Last month I wrote about the Ashley Madison hack. I had no idea that the site existed, and I was a bit stunned to learn about online "married" dating. I don't live under a rock in this small town -- I know people cheat. What I didn't realize was how many people in my small town cheat. I didn't realize how many people had given up on monogamy and chosen to stray, while posting happy family photos on Facebook.

It's not what you know, but who you know. A friend, of a friend, of a friend, that I know handed me a hard drive with the first Ashley Madison data dump. I spent Friday night pouring over 2,600 excel files with millions of names. My source was kind enough to provide delimited data from two of the three cities in my small county. I sat face to screen with the harsh reality of "married" dating.

Names of small business owners, community leaders, doctors, youth sports coaches, and friends. It was a very different feeling from finding out that Josh Duggar and Sam Radar, two Christian evangelists, were on the list. I don't personally know those cheaters.

I am not writing this article to be the town crier. I have no interest in sharing the files or divulging names. However, based on a small sampling of the data, if I went to Walmart and 160 people were in the store, two of them would be Ashley Madison clients. Soon enough everyone will be able to see the full files and do their own search. Companies are already setting up websites to do email searches -- in a matter of days you will be able to do a name check. I am writing this because it is the sad reality that we now live in. My opinion on "married" dating, whether on Ashley Madison or in a local bar, is sad, deceptive, fraudulent, underhanded, and sleazy.

What hit me like a ton of bricks was seeing people who had recently gotten engaged, newlywed couples, and 20-year married veterans, were listed side by side in endless rows of excel data. Did this hack expose the death of monogamy? Should we stick a fork in it? Perhaps everyone who gets married from now on should be required to write their own vows.

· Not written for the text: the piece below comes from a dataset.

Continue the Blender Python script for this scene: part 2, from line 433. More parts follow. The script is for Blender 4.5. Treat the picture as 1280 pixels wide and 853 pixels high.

New Marriage Vows should look something like this:
I, ____, take you, ____, to be my lawfully wedded(husband/wife), to have and to hold, when I'm not holding someone else, from this day forward, or until you catch me cheating, for better, for worse, probably not for worse, for richer, for poorer, definitely not for poorer, in sickness and in health, not if your sickness is a strain on me, until death do us part, are you up to date on your life insurance?

I myself have been married for 12 years. My marriage is not perfect. We fight, we fail each other, but we try. We don't "married" date. I am not here to throw stones from the porch of my glass house. I am here to say that life as we know it will change from this event. This hack will go down in the electronic history books.

This hack will change the way people live their "online" lives. There is no such thing as privacy anymore. If you though what you did in the deep dark crevices of the internet was safe, you are mistaken. This hack will cause a "cyber" fallout with global ramifications. It has officially been announced that divorce attorneys will be experiencing "Christmas in September," as millions of petitions for divorce will likely be filed.

I am concerned that is will mark the end of the institution of marriage as we know it. And to think that right wing politicians and religious evangelists wanted to blame gay marriage for the destruction of traditional American values. Traditional American values in small town USA did that all on its own.